Nous voici presque arrivés à la fin mai. Tel un écureuil, j’amasse ces petits textes pour les saisons à venir. Nous sommes vendredi 24, mais ce texte sera publié sur le blog le 28. Je n’ai plus beaucoup d’avance, mais mon emploi du temps, ainsi qu’une sorte de résignation tranquille, m’empêchent d’écrire davantage, bien que les idées, les pensées et les rêveries me submergent. Avoir tout son temps pour n’en rien faire : voici le luxe ultime que je n’ai jamais cessé de briguer. Ce paragraphe contient beaucoup de « je ».

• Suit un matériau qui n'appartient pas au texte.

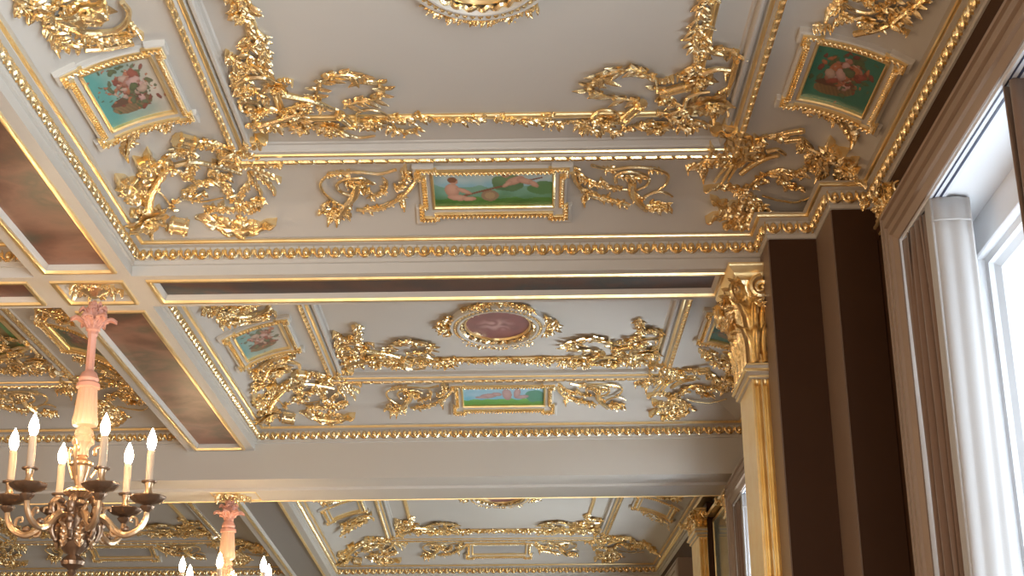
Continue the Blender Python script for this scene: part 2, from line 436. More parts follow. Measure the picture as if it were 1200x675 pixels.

Il paraît que parler de soi est très ennuyeux. Il paraît que de nombreuses choses sont devenues si ennuyeuses. Moi-même face à moi-même n’est pas la moindre. Mais c’est une matière comme une autre. Comme un artiste qui reçoit un bloc de granit informe et entreprend, jour après jour, d’y apercevoir de la beauté, puis tente de l’extraire. S’aimer soi-même n’est pas une mince affaire, mais cela aussi est sujet à caution. Je ne parle évidemment pas de cet amour dégoulinant de fausseté que l’on exhibe partout de nos jours.

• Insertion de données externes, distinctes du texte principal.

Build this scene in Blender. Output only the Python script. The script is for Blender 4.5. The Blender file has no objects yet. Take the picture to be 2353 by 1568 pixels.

Chercher l’authenticité est sans doute l’un des plus grands défis de toute démarche créative. Écrire sur soi, c’est tenter de saisir des fragments de vérité dans un monde saturé de faux-semblants. Tout comme un sculpteur extrait une forme d’un bloc de pierre brute, l’écrivain doit dégager l’essence de ses pensées, souvent enfouies sous des couches de conventions et de préjugés. Cette entreprise est parsemée de doutes et d’hésitations. Chaque mot posé sur le papier semble parfois insuffisant, chaque phrase imparfaite. Mais c’est dans cette quête imparfaite que réside la véritable beauté de l’art. Accepter l’imperfection, embrasser la vulnérabilité, c’est là que l’écriture trouve son pouvoir unique de révélation et de transformation. Et peut-être, en chemin, parvient-on à découvrir un peu plus de cette note juste, celle qui résonne avec sincérité et profondeur.

Parfois, j’aimerais disposer d’une autre naïveté, une qui me permettrait de m’exprimer sur des sujets extérieurs comme il est de mode, ou de convention. Ignorer totalement , en évoquant la laideur ou la beauté d’un paysage, d’une rue, d’un visage, d’une main, que tout cela n’a rien à voir avec qui je suis. Mais c’est désormais impossible. Comme beaucoup qui me connaissent le pensent, je ramène tout à moi-même. Ce qu’ils ignorent, c’est que ce moi-même est une béance, un trou noir, un fleuve d’encre et de peinture, pas grand-chose d’autre.